Vide que os nomes citados são apenas de homens e não é por acaso. Assim como o rap, que tem um processo parecido, traz consigo também o machismo de forma exacerbada. Num movimento cultural em que é majoritariamente produzido por homens tendo como alicerce o ego, inevitavelmente o machismo se mostra explicito, principalmente na objetificação das mulheres, muitas vezes de forma grandiloquente e bizarra. O trap é um gênero musical que assusta os moralistas e isso é bom. Porém, traz consigo, nessa forma de performar, também mazelas que devem ser, sim, discutidas, revistas e criticadas.
E é aí que entra Ebony é brilhante.
Em entrevista a VICE, Ebony incrivelmente deixa dito:
“Artistas vão fazer arte, consigo me expressar através do rap mas também quero conseguir me expressar através de outras formas. Não gosto da definição rapper, porque não quero fazer só isso. Eu quero ser tipo o Childish Gambino com vagina.”
Ebony (, bitch) aos seus dezoito anos e lança “Ca$h Ca$h” e aos dezenove não há como falar de trap brasileiro sem falar de Ebony. Éparte do que compõe o trap e não só compõe como atualiza o mesmo. Mina, preta, jovem, da favela e mandando um flow único, ela traz consigo a expressão de uma mulher jovem num meio que enaltece a hipermasculinidade e consegue transgredir isso com louvor. Nas letras em cima dos beats fala, sim, de todos os assuntos citados acima, mas também sobre a visão da mulher preta em cima disso, que parece não ter a intenção de um discurso militante, mas que o é por existir, onde nitidamente demonstra a sua compreensão de toda a construção do trap brasileiro, de onde vem, de onde fala, de onde vai, pra quem fala. Como em “Glossy” música que passa desde seu gosto por Naruto “Fica tranquilo que na minha base tem glock, comida e Naruto” ou mesmo numa situação de rolê e muita droga “Abre a porra do carro, abre a porra do carro que eu acho que ela usou muito” até frases intensas sobre quem é, sobre como é visto a pessoa preta/favelada “A preta ganhou, olha que ironia // Eu cresci na rua aprendi com a pista // Se é dia de baile, duas horas nós pia // Eles só reclamam e não sabem minha trilha // Quero dar dinheiro pra minha família // Quem sabe um dia até ter uma filha // E a filha da filha já vai nascer rica” ou como no verso marcante da música “CONFIO”, do rapper mineiro FBC, que faz participação e consegue atrair todos os ouvidos pra sua parte, dizendo “Eu inspiro manos que são igual a gente (Ayy) // Isso é mercado negro // Eu tô igual a Fenty, tudo que eu tenho eu pretendo passar pra frente // Hoje me olham e competem tête-à-tête (Yeah, yeah, yeah) // Antigamente me compravam pelos dentes (Yeah, yeah, ayy) // Então pensa bem // Então pensa bem (Ayy) // Se faz sentido ou não um preto de corrente (Yeah, yeah, yeah)”
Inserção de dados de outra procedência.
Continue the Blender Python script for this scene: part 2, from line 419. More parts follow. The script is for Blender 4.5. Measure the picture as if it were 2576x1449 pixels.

Ebony existir e ser um dos expoentes brasileiros no trap brasileiro, um dos gêneros mais masculinos e machistas existentes, por si só já é uma imposição de mudança que se torna inevitável. Não é teoria ou vontade apenas, é acontecimento e, quer-queira, quer-não, inevitavelmente, há de se olhar, refletir e acompanhar a mudança do gênero de mãos dadas as mudanças dos tempos, onde não há espaço para qualquer opressão perante qualquer tipo de minoria. Não só em relação ao próprio discurso — que extrapola suas músicas, mas também é muito sensata em suas redes sociais — da artista, mas também na performance da própria que tem uma presença fortíssima que impõe respeito.
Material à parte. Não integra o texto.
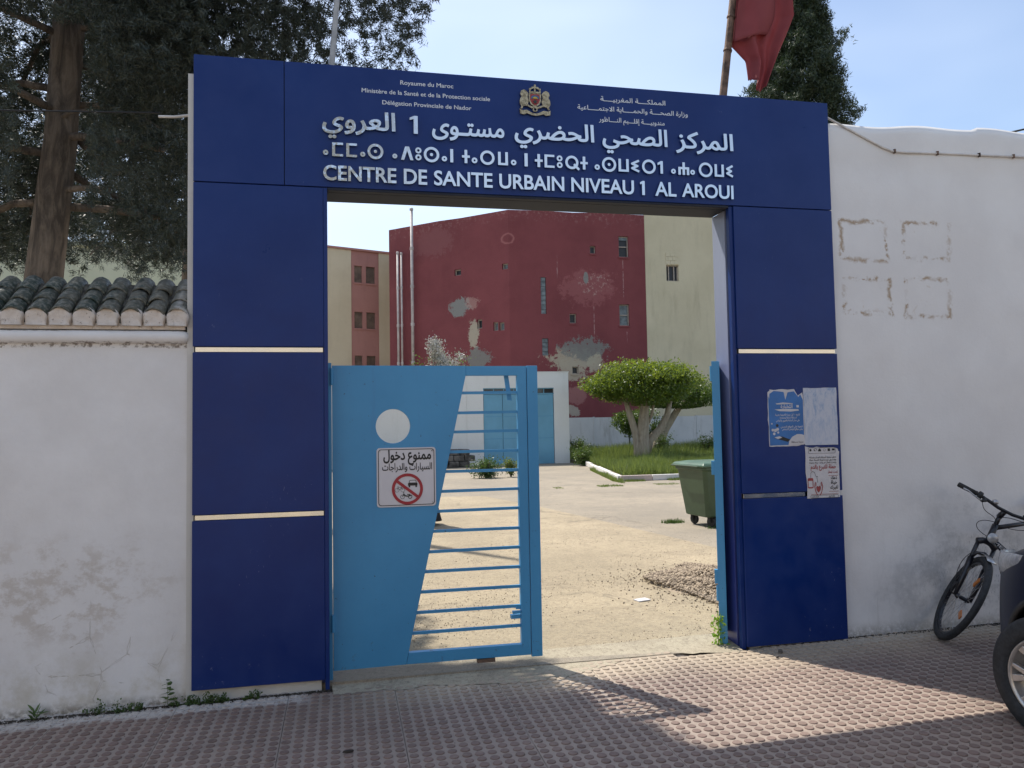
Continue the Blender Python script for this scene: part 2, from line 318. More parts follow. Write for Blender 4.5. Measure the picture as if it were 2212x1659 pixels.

É muito interessante e também importante que Ebony exista, não só como os títulos aqui já expressados, mas também como símbolo dessa mudança, dessa atualização, que apesar de ter muito a se construir e também se desconstruir, demonstra que já é, por si só e, dessa forma, como diz no verso já citado, tem passado, com glória, pra frente. Perceber como atinge as pessoas com a sua música denota isso e, sendo eu também preto, tem poucas coisas que são tão tocantes quanto ver jovens pretos e pretas estimulando sua autoestima o máximo possível.
Ebony é um suspiro, uma boa tragada, um respiro em neon pra um gênero musical e cultural muito discutível, e que bom é poder respirar.